Metafora sering pula amat subjektif. Bagi sebagian orang, metafora tertentu tak begitu berhasil mengaduk-aduk emosi, tapi tidak bagi lainnya. Ini bergantung pada pengalaman dan imajinasi masing-masing pembaca. Mungkin bagi sebagian orang, syair-syair indah dalam Pendidikan Para Pencari Ilmu (Ta’lim al-Muta’allim) karangan Burhan al-Islam al-Zarnuji misalnya, tak begitu kuat dirasakan. Namun bagi santri-santri yang hidup di pesantren dengan pernak-perniknya, syair yang dirangkai abad ke-12 ini bisa membuat mabuk kepayang:
Al-Jâhilûna mautâ qabla mautihim //Wa al-`âlimûna wa in mâtû fa ahyâ’u//
Yang debil mati sebelum kematiannya//Yang berilmu manakala mati ia hidup//
Dengan berlatih terus menerus seorang penulis bisa merasakan mana metafora yang unik dan tak disangka-sangka. Pelan-pelan mereka meninggalkan metafora lawas dan pasaran dipakai orang. Dengar saja metaforaini: berhati emas, tekad baja, pahlawan tanpa tanda jasa, seputih salju. Membosankan bukan?

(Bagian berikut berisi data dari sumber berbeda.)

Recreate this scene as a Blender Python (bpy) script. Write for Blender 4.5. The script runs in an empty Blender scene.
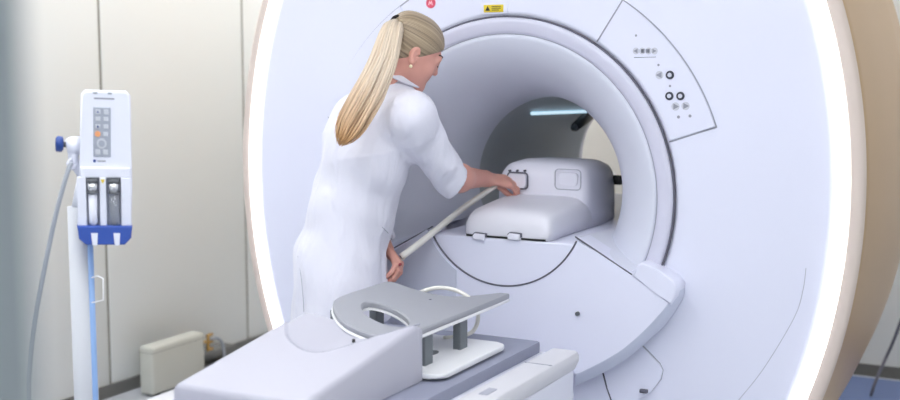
import bpy, bmesh, math, random
import numpy as np
from mathutils import Vector, Matrix
random.seed(7); rng = np.random.default_rng(7)
S = bpy.context.scene; C = S.collection
PI = math.pi

# ---------------------------------------------------------------- camera model
F = 1200.0
pit = math.atan(137/1200.0); psi = math.atan(635/1200.0*math.cos(pit))
fw = np.array([-math.sin(psi)*math.cos(pit), math.cos(psi)*math.cos(pit), -math.sin(pit)])
rt = np.array([math.cos(psi), math.sin(psi), 0.0]); up = np.cross(rt, fw)
def ray(x, y): return fw*F + rt*(x-450) + up*(200-y)
_d = ray(510, 205); CAM = np.array([0, 0, 1.0]) - _d*((1.45-1.0)/-_d[2])
def at(x, y, Y=None, X=None, Z=None, D=None):
    """world point seen at a pixel, on the plane Y= / X= / Z= or at depth D"""
    d = ray(x, y)
    if Y is not None: t = (Y-CAM[1])/d[1]
    elif X is not None: t = (X-CAM[0])/d[0]
    elif Z is not None: t = (Z-CAM[2])/d[2]
    else: t = D/F
    return CAM + d*t
IX, IZ = -0.02, 1.036          # bore axis
def at_tube(x, y, r, far=True):
    d = ray(x, y); o = CAM
    a = d[0]**2+d[2]**2; b = 2*((o[0]-IX)*d[0]+(o[2]-IZ)*d[2]); c = (o[0]-IX)**2+(o[2]-IZ)**2-r*r
    t = (-b+math.sqrt(max(0, b*b-4*a*c)))/(2*a)
    return o+d*t

# ---------------------------------------------------------------- materials
def lin(c): return tuple(((v/255)/12.92 if v/255 <= .04045 else ((v/255+.055)/1.055)**2.4) for v in c)
def mat(name, rgb, rough=.5, metal=0, bump=None, coat=0, trans=0, emit=None, noise=0, nscale=30, sss=0, spec=.5, sheen=0):
    m = bpy.data.materials.new(name); m.use_nodes = True
    nt = m.node_tree; b = nt.nodes['Principled BSDF']; L = nt.links
    col = (*lin(rgb), 1)
    b.inputs['Base Color'].default_value = col; b.inputs['Roughness'].default_value = rough
    b.inputs['Metallic'].default_value = metal; b.inputs['Coat Weight'].default_value = coat
    b.inputs['Transmission Weight'].default_value = trans; b.inputs['Specular IOR Level'].default_value = spec
    if sss: b.inputs['Subsurface Weight'].default_value = sss; b.inputs['Subsurface Radius'].default_value = (.01, .004, .002)
    if sheen: b.inputs['Sheen Weight'].default_value = sheen
    if emit: b.inputs['Emission Color'].default_value = (*emit[0], 1); b.inputs['Emission Strength'].default_value = emit[1]
    tc = nt.nodes.new('ShaderNodeTexCoord')
    if noise or bump:
        n = nt.nodes.new('ShaderNodeTexNoise'); n.inputs['Scale'].default_value = nscale; n.inputs['Detail'].default_value = 4
        L.new(tc.outputs['Object'], n.inputs['Vector'])
        if noise:
            r = nt.nodes.new('ShaderNodeMapRange'); r.inputs['To Min'].default_value = 1-noise; r.inputs['To Max'].default_value = 1+noise
            L.new(n.outputs['Fac'], r.inputs['Value'])
            v = nt.nodes.new('ShaderNodeVectorMath'); v.operation = 'SCALE'; v.inputs[0].default_value = col[:3]
            L.new(r.outputs[0], v.inputs['Scale']); L.new(v.outputs[0], b.inputs['Base Color'])
        if bump:
            n2 = nt.nodes.new('ShaderNodeTexNoise'); n2.inputs['Scale'].default_value = bump[0]; n2.inputs['Detail'].default_value = 3
            L.new(tc.outputs['Object'], n2.inputs['Vector'])
            bp = nt.nodes.new('ShaderNodeBump'); bp.inputs['Strength'].default_value = bump[1]; bp.inputs['Distance'].default_value = bump[2]
            L.new(n2.outputs['Fac'], bp.inputs['Height']); L.new(bp.outputs[0], b.inputs['Normal'])
    return m
M = {}
M['shell'] = mat('shell_white', (229, 231, 249), .32, coat=.15, noise=.01, nscale=3)
M['band'] = mat('ring_band_white', (212, 212, 230), .4)
M['flare'] = mat('bore_flare_white', (216, 219, 233), .38)
M['liner'] = mat('bore_liner_shade_grey', (176, 182, 188), .45)  # darker than the flare: shade deep in the bore put into the colour
M['shadegrey'] = mat('apron_shade_blue_grey', (206, 210, 227), .35)  # shadow on the left of the apron, put into the colour
M['rimgrey'] = mat('apron_rim_white', (208, 213, 232), .35)
M['champ'] = mat('champagne_cover', (194, 162, 124), .34, metal=.3, noise=.05, nscale=2)
M['flange'] = mat('pale_champagne', (222, 207, 198), .45)
M['led'] = mat('led_light', (255, 255, 255), .5, emit=((.93, .95, 1.0), 3.2))
M['seam'] = mat('dark_seam', (98, 98, 112), .7)
M['seam_soft'] = mat('soft_seam', (168, 170, 184), .7)
M['black'] = mat('black_plastic', (28, 28, 32), .45)
M['dkgrey'] = mat('dark_grey_plastic', (92, 96, 102), .5)
M['coil'] = mat('coil_white', (226, 226, 236), .45)
M['coil_l'] = mat('coil_panel_white', (232, 232, 244), .4)
M['tube'] = mat('cream_rubber', (232, 230, 224), .4)
M['plate'] = mat('grey_plate', (158, 160, 168), .5, noise=.02, nscale=20)
M['platew'] = mat('white_plate', (236, 237, 240), .35)
M['post'] = mat('post_grey', (104, 110, 116), .5)
M['box'] = mat('box_pale_grey', (182, 182, 195), .5, noise=.01, nscale=200)
M['mattress'] = mat('mattress_lavender', (146, 150, 170), .55, bump=(400, .2, .001))
M['table'] = mat('table_white', (228, 230, 242), .35)
M['tabler'] = mat('table_rail_grey', (212, 212, 218), .4)
M['floor'] = mat('floor_pale_grey', (196, 200, 208), .3, noise=.06, nscale=12)
M['ceiling'] = mat('ceiling_white', (238, 238, 236), .9)
M['wallm'] = mat('wall_panel_paint', (229, 232, 231), .6, noise=.008, nscale=2)
M['wallgap'] = mat('wall_joint_grey', (146, 146, 140), .8)
M['wallend'] = mat('door_jamb_grey', (140, 149, 154), .7)
M['bboard'] = mat('baseboard_grey', (108, 108, 106), .6)
M['heater'] = mat('box_offwhite', (199, 200, 192), .5)
M['brass'] = mat('brass', (190, 150, 84), .35, metal=.6)
M['blue'] = mat('blue_plastic', (52, 84, 170), .4)
M['navy'] = mat('navy_knob', (30, 66, 140), .4)
M['inj'] = mat('injector_white', (226, 229, 242), .4)
M['column'] = mat('column_white', (212, 215, 222), .45)
M['keypad'] = mat('keypad_grey', (164, 170, 184), .5)
M['keyw'] = mat('key_pale', (198, 202, 210), .5)
M['orange'] = mat('orange_key', (230, 160, 110), .5)
M['well'] = mat('well_grey', (168, 172, 186), .5)
M['silver'] = mat('silver', (214, 216, 220), .25, metal=.7)
M['clear'] = mat('clear_syringe', (215, 220, 228), .1, trans=.8)
M['yellow'] = mat('yellow_label', (226, 200, 40), .5)
M['ink'] = mat('ink_black', (40, 38, 30), .6)
M['red'] = mat('red_badge', (226, 84, 110), .5)
M['pink'] = mat('badge_mark_pink', (250, 190, 200), .5)
M['marks'] = mat('grey_print', (150, 152, 166), .6)
M['knobdark'] = mat('button_dark', (52, 54, 70), .4)
M['padpale'] = mat('key_pad_grey', (204, 206, 219), .45)
M['knobpale'] = mat('button_pale', (206, 208, 222), .4)
M['hose'] = mat('hose_grey', (158, 164, 174), .5)
M['striplit'] = mat('bore_lamp', (150, 205, 225), .4, emit=((.62, .85, 1.0), 1.0))
M['bluetrim'] = mat('pale_blue_trim', (150, 186, 236), .35)
M['skin'] = mat('skin', (218, 160, 146), .5, sss=.12, noise=.05, nscale=25)
M['lips'] = mat('lips', (190, 96, 96), .45)
M['lash'] = mat('lash_dark', (62, 44, 42), .7)
M['pearl'] = mat('pearl', (250, 236, 200), .2)
M['nail'] = mat('nail_polish', (150, 40, 60), .3)
M['coat'] = mat('white_coat_cloth', (229, 229, 242), .85, sheen=.2)
M['trouser'] = mat('trouser_cloth', (228, 230, 242), .85)
M['shoe'] = mat('shoe_white', (225, 225, 228), .5)
M['tie'] = mat('hair_tie_black', (26, 22, 24), .8)
M['lampw_added'] = mat('added_lamp_light', (255, 255, 255), .5, emit=((.975, .985, 1.0), 7.4))
M['lampf_added'] = mat('added_lamp_frame', (230, 230, 230), .5)
M['cabinet'] = mat('blue_box', (104, 122, 166), .5)

def wall_mat():
    m = M['wallm']; nt = m.node_tree; return m
def cloth_folds(m, strength=.5):
    nt = m.node_tree; L = nt.links; b = nt.nodes['Principled BSDF']
    tc = nt.nodes.new('ShaderNodeTexCoord'); mp = nt.nodes.new('ShaderNodeMapping')
    mp.inputs['Rotation'].default_value = (0, math.radians(35), 0); mp.inputs['Scale'].default_value = (9, 9, 3)
    n = nt.nodes.new('ShaderNodeTexNoise'); n.inputs['Scale'].default_value = 1.2; n.inputs['Detail'].default_value = 2.5; n.inputs['Distortion'].default_value = .6
    bp = nt.nodes.new('ShaderNodeBump'); bp.inputs['Strength'].default_value = strength; bp.inputs['Distance'].default_value = .03
    L.new(tc.outputs['Object'], mp.inputs[0]); L.new(mp.outputs[0], n.inputs['Vector']); L.new(n.outputs['Fac'], bp.inputs['Height']); L.new(bp.outputs[0], b.inputs['Normal'])
cloth_folds(M['coat'], .9); cloth_folds(M['trouser'], .4)

# ---------------------------------------------------------------- mesh helpers
def link_mesh(name, verts, faces, m, parent=None, smooth=True, kind=None):
    me = bpy.data.meshes.new(name); me.from_pydata([tuple(map(float, v)) for v in verts], [], faces)
    me.materials.append(m)
    me.validate(); me.update()
    if smooth:
        me.polygons.foreach_set('use_smooth', [True]*len(me.polygons))
    o = bpy.data.objects.new(name, me); C.objects.link(o)
    if parent: o.parent = parent
    if kind: o['kind'] = kind
    return o
def finish(name, bm, m, parent=None, smooth=False, auto=35, flat=()):
    me = bpy.data.meshes.new(name)
    bmesh.ops.recalc_face_normals(bm, faces=bm.faces[:])
    if smooth:
        for f_ in bm.faces: f_.smooth = True
        for f_ in flat: f_.smooth = False
        for e in bm.edges:
            if len(e.link_faces) == 2 and e.calc_face_angle(0) > math.radians(auto): e.smooth = False
    bm.to_mesh(me); bm.free()
    for q in (m if isinstance(m, (list, tuple)) else [m]): me.materials.append(q)
    o = bpy.data.objects.new(name, me); C.objects.link(o)
    if parent: o.parent = parent
    return o
def bm_box(bm, lo, hi, bev=0, seg=2, mtx=None):
    r = bmesh.ops.create_cube(bm, size=1); vs = r['verts']
    for v in vs:
        v.co = Vector([(lo[i]+hi[i])/2 + v.co[i]*(hi[i]-lo[i]) for i in range(3)])
    if bev:
        es = list({e for v in vs for e in v.link_edges})
        q = bmesh.ops.bevel(bm, geom=es, offset=bev, segments=seg, affect='EDGES', profile=.5)
        vs = list({v for v in q['verts']} | {v for v in vs if v.is_valid})
    if mtx is not None: bmesh.ops.transform(bm, matrix=mtx, verts=vs)
    return vs
def box(name, lo, hi, m, parent=None, bev=0, seg=2, mtx=None):
    bm = bmesh.new(); bm_box(bm, lo, hi, bev, seg, mtx)
    return finish(name, bm, m, parent, smooth=bool(bev), auto=50)
def prism(name, poly, d0, d1, m, parent=None, axis='Y', bev=0, seg=3, mtx=None, auto=35):
    """polygon in two axes extruded along the third"""
    bm = bmesh.new()
    def P(a, b, c): return {'Y': (a, c, b), 'Z': (a, b, c), 'X': (c, a, b)}[axis]
    v0 = [bm.verts.new(P(a, b, d0)) for a, b in poly]; v1 = [bm.verts.new(P(a, b, d1)) for a, b in poly]
    n = len(poly)
    f0 = bm.faces.new(v0[::-1]); f1 = bm.faces.new(v1)
    for i in range(n): bm.faces.new((v0[i], v0[(i+1) % n], v1[(i+1) % n], v1[i]))
    if bev:
        es = list({e for f_ in (f0, f1) for e in f_.edges})
        bmesh.ops.bevel(bm, geom=es, offset=bev, segments=seg, affect='EDGES', profile=.5)
    ai = {'Y': 1, 'Z': 2, 'X': 0}[axis]; bm.normal_update()
    flat = [f_ for f_ in bm.faces if abs(f_.normal[ai]) > .9999]
    if mtx is not None: bmesh.ops.transform(bm, matrix=mtx, verts=bm.verts[:])
    return finish(name, bm, m, parent, smooth=True, auto=auto, flat=flat)
def catmull(pts, n=8, closed=False):
    P = [np.array(p, float) for p in pts]; out = []; N = len(P)
    for i in range(N if closed else N-1):
        p0 = P[(i-1) % N] if closed or i > 0 else 2*P[0]-P[1]
        p1 = P[i]; p2 = P[(i+1) % N]; p3 = P[(i+2) % N] if closed or i+2 < N else 2*P[-1]-P[-2]
        for k in range(n):
            t = k/n; out.append(.5*((2*p1)+(-p0+p2)*t+(2*p0-5*p1+4*p2-p3)*t*t+(-p0+3*p1-3*p2+p3)*t**3))
    if not closed: out.append(P[-1])
    return out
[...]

Akhirnya, tak ada yang bisa kita lakukan untuk menjadi penulis andal tanpa latihan, membiasakan diri, bermenung dalam-dalam, atau sabar “memerhatikan” orang lain menulis. Saya ingat betul bocah-bocah kecil di pulau kami tak pernah diberi teori aneh-aneh berenang. Ajaibnya secara “alamiah” mereka mampu “ngambang” di laut. Saya kira itu lantaran mereka memang “mentradisikan” mandi laut dan seringnya melihat orang-lain berenang. Teori berenang “hanya” berguna agar mereka cepat bisa dalam berenang dan punya teknik agak modern. Jadi, selamat berenang!
Amir Hamzah, 2 Juli 2012
* Ditulis untuk “Workshop Fotografi & Bengkel Cerpen Nida (BCN).” Pulau Tidung, Sabtu 7 Juli 2012
** Penulis Lelaki Laut (Gremedia, Desember 2010), kelahiran Pulau Tidung, Kepulauan Seribu.